** START **

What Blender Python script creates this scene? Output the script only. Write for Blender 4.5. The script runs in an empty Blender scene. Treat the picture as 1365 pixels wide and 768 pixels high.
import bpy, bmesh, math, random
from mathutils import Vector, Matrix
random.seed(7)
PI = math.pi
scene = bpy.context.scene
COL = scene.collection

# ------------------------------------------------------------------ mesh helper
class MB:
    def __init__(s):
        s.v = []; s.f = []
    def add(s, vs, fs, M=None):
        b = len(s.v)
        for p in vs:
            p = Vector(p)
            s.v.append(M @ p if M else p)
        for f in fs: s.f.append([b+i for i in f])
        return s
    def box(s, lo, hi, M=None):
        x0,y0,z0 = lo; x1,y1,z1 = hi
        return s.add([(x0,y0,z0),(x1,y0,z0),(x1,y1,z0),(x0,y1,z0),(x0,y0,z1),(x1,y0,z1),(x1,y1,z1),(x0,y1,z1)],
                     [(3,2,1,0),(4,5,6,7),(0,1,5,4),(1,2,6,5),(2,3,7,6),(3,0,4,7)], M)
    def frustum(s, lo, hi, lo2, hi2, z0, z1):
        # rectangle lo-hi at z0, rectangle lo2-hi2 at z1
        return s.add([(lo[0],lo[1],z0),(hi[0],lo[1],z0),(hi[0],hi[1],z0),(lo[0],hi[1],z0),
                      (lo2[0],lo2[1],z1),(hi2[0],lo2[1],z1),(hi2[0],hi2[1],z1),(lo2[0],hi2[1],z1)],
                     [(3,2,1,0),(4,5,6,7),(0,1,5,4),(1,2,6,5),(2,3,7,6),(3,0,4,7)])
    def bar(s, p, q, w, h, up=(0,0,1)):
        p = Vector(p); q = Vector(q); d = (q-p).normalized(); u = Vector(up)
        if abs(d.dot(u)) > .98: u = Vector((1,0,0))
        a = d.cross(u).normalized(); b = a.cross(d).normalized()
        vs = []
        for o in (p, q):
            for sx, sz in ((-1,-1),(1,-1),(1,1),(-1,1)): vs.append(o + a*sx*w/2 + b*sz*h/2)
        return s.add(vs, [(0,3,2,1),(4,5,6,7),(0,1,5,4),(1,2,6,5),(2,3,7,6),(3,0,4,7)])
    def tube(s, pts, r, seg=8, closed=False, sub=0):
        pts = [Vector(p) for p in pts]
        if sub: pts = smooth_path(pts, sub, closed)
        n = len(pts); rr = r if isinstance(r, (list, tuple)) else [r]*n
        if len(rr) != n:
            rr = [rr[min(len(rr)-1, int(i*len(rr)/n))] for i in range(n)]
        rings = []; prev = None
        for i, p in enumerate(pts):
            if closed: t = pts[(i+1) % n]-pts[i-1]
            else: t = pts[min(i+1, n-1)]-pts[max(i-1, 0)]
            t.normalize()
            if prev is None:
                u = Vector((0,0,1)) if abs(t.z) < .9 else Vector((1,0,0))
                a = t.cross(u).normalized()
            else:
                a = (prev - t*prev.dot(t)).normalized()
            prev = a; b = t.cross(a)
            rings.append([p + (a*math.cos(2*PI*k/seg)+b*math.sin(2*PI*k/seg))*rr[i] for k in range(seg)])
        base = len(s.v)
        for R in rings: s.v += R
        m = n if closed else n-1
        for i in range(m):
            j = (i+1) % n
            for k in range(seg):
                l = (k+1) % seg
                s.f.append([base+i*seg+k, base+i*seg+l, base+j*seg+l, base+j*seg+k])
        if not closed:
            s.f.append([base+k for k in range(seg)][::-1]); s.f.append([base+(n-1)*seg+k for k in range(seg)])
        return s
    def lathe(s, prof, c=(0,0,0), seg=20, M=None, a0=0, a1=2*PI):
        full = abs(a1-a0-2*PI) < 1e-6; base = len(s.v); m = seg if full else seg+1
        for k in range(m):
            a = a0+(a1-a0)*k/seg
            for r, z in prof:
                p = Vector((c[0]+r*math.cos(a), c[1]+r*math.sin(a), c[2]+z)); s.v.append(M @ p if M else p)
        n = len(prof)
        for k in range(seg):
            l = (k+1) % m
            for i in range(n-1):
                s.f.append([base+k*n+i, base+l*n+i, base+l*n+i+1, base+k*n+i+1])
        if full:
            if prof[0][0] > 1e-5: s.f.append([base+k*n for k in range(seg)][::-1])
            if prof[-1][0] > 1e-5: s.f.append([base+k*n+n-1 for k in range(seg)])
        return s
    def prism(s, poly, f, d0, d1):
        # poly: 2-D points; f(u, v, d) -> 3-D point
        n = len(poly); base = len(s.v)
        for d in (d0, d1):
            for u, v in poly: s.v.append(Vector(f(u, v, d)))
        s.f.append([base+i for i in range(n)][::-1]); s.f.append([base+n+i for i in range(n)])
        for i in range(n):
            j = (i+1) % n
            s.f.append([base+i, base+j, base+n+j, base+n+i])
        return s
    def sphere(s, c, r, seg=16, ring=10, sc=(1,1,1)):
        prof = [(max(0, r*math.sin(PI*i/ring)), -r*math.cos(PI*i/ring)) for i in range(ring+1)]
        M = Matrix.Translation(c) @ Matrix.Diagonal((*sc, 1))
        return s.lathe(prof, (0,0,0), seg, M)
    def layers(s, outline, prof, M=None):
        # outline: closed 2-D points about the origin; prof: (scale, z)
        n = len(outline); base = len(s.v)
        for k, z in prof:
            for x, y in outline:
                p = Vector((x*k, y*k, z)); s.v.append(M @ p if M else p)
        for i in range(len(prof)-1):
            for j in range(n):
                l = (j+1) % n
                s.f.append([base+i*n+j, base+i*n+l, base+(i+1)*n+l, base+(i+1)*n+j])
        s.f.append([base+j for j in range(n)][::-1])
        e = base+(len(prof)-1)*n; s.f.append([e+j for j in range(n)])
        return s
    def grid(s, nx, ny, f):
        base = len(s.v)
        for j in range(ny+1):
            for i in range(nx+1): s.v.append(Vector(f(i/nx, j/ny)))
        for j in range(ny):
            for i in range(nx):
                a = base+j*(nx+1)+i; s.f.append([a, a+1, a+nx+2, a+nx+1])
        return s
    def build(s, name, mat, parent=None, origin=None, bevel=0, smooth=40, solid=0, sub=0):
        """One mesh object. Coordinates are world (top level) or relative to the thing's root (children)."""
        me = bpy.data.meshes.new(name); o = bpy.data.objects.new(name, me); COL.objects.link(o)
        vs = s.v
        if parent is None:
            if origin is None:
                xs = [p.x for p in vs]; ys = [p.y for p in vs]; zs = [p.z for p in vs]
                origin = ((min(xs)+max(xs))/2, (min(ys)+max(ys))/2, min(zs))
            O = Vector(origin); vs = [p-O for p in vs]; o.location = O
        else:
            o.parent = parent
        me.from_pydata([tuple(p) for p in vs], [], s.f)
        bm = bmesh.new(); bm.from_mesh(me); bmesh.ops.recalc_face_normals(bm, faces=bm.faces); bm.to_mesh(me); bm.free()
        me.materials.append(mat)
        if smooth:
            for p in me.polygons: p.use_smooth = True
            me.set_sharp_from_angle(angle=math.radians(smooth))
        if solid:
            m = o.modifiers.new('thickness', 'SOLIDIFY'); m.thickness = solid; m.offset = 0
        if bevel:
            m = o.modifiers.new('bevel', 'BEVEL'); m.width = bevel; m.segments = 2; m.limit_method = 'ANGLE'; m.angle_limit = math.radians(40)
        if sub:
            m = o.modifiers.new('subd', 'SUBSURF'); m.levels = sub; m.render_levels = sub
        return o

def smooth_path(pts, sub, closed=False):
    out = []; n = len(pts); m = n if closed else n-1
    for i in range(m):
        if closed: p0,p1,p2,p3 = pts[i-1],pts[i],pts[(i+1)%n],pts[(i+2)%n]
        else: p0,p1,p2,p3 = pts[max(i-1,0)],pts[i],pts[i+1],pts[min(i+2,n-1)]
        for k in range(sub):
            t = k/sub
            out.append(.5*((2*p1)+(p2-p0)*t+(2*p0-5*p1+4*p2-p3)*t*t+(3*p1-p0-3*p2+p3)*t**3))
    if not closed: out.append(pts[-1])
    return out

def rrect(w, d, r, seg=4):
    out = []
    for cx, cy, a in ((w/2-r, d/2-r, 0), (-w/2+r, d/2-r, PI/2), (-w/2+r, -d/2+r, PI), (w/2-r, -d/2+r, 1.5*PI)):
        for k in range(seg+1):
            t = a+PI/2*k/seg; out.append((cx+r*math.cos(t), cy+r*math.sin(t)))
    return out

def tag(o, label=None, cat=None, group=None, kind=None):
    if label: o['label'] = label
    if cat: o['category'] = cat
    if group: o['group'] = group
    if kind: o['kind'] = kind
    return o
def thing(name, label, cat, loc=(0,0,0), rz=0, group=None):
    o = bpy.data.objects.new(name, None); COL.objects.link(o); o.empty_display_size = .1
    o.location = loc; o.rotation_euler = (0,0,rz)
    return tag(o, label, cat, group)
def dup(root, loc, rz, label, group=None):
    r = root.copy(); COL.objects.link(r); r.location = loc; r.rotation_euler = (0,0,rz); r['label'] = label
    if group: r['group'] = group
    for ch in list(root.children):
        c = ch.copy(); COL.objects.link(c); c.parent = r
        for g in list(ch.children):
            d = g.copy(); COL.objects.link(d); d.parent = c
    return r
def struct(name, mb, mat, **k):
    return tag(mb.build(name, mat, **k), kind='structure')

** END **

Retype only the lines running from the top of the listing to the line that holds "COL = scene.collection", both ends included.

Response below ::
What Blender Python script creates this scene? Output the script only. Write for Blender 4.5. The script runs in an empty Blender scene. Treat the picture as 1365 pixels wide and 768 pixels high.
import bpy, bmesh, math, random
from mathutils import Vector, Matrix
random.seed(7)
PI = math.pi
scene = bpy.context.scene
COL = scene.collection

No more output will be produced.